EXERCISE TASK -> Could every line of the data be printed exactly as it reads?

====== RAW DATA ======

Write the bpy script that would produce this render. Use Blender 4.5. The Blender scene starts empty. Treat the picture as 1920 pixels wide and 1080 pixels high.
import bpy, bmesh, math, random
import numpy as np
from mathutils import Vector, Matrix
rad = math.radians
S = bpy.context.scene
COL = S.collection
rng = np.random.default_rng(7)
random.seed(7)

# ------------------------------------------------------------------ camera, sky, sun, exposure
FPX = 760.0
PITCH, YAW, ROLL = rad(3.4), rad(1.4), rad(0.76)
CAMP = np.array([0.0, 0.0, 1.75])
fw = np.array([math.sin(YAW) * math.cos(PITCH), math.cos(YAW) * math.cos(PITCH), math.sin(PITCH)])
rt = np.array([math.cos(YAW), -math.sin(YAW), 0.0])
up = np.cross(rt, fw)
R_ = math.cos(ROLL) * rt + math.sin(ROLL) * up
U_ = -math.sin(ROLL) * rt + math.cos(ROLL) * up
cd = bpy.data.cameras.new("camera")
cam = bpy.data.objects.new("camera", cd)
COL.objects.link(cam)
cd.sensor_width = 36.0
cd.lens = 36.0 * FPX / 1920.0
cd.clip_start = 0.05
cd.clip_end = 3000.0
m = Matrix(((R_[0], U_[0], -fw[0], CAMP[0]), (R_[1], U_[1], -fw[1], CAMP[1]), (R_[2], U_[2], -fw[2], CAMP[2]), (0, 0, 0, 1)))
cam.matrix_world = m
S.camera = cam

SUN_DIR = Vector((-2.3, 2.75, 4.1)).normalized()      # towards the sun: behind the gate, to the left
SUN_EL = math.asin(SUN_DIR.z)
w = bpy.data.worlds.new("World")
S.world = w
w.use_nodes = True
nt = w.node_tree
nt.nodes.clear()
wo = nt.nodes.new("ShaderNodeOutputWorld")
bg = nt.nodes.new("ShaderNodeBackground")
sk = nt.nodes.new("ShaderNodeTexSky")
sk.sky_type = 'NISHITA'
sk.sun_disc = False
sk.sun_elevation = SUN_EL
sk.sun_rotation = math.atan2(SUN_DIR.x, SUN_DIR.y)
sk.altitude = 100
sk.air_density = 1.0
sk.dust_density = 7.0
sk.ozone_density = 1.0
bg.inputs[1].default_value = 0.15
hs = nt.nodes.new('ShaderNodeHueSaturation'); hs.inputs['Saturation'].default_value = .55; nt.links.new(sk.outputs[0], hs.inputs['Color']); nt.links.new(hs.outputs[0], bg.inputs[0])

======

SOLUTION TO THIS EXERCISE ->
Write the bpy script that would produce this render. Use Blender 4.5. The Blender scene starts empty. Treat the picture as 1920 pixels wide and 1080 pixels high.
import bpy, bmesh, math, random
import numpy as np
from mathutils import Vector, Matrix
rad = math.radians
S = bpy.context.scene
COL = S.collection
rng = np.random.default_rng(7)
random.seed(7)

# ------------------------------------------------------------------ camera, sky, sun, exposure
FPX = 760.0
PITCH, YAW, ROLL = rad(3.4), rad(1.4), rad(0.76)
CAMP = np.array([0.0, 0.0, 1.75])
fw = np.array([math.sin(YAW) * math.cos(PITCH), math.cos(YAW) * math.cos(PITCH), math.sin(PITCH)])
rt = np.array([math.cos(YAW), -math.sin(YAW), 0.0])
up = np.cross(rt, fw)
R_ = math.cos(ROLL) * rt + math.sin(ROLL) * up
U_ = -math.sin(ROLL) * rt + math.cos(ROLL) * up
cd = bpy.data.cameras.new("camera")
cam = bpy.data.objects.new("camera", cd)
COL.objects.link(cam)
cd.sensor_width = 36.0
cd.lens = 36.0 * FPX / 1920.0
cd.clip_start = 0.05
cd.clip_end = 3000.0
m = Matrix(((R_[0], U_[0], -fw[0], CAMP[0]), (R_[1], U_[1], -fw[1], CAMP[1]), (R_[2], U_[2], -fw[2], CAMP[2]), (0, 0, 0, 1)))
cam.matrix_world = m
S.camera = cam

SUN_DIR = Vector((-2.3, 2.75, 4.1)).normalized()      # towards the sun: behind the gate, to the left
SUN_EL = math.asin(SUN_DIR.z)
w = bpy.data.worlds.new("World")
S.world = w
w.use_nodes = True
nt = w.node_tree
nt.nodes.clear()
wo = nt.nodes.new("ShaderNodeOutputWorld")
bg = nt.nodes.new("ShaderNodeBackground")
sk = nt.nodes.new("ShaderNodeTexSky")
sk.sky_type = 'NISHITA'
sk.sun_disc = False
sk.sun_elevation = SUN_EL
sk.sun_rotation = math.atan2(SUN_DIR.x, SUN_DIR.y)
sk.altitude = 100
sk.air_density = 1.0
sk.dust_density = 7.0
sk.ozone_density = 1.0
bg.inputs[1].default_value = 0.15
hs = nt.nodes.new('ShaderNodeHueSaturation'); hs.inputs['Saturation'].default_value = .55; nt.links.new(sk.outputs[0], hs.inputs['Color']); nt.links.new(hs.outputs[0], bg.inputs[0])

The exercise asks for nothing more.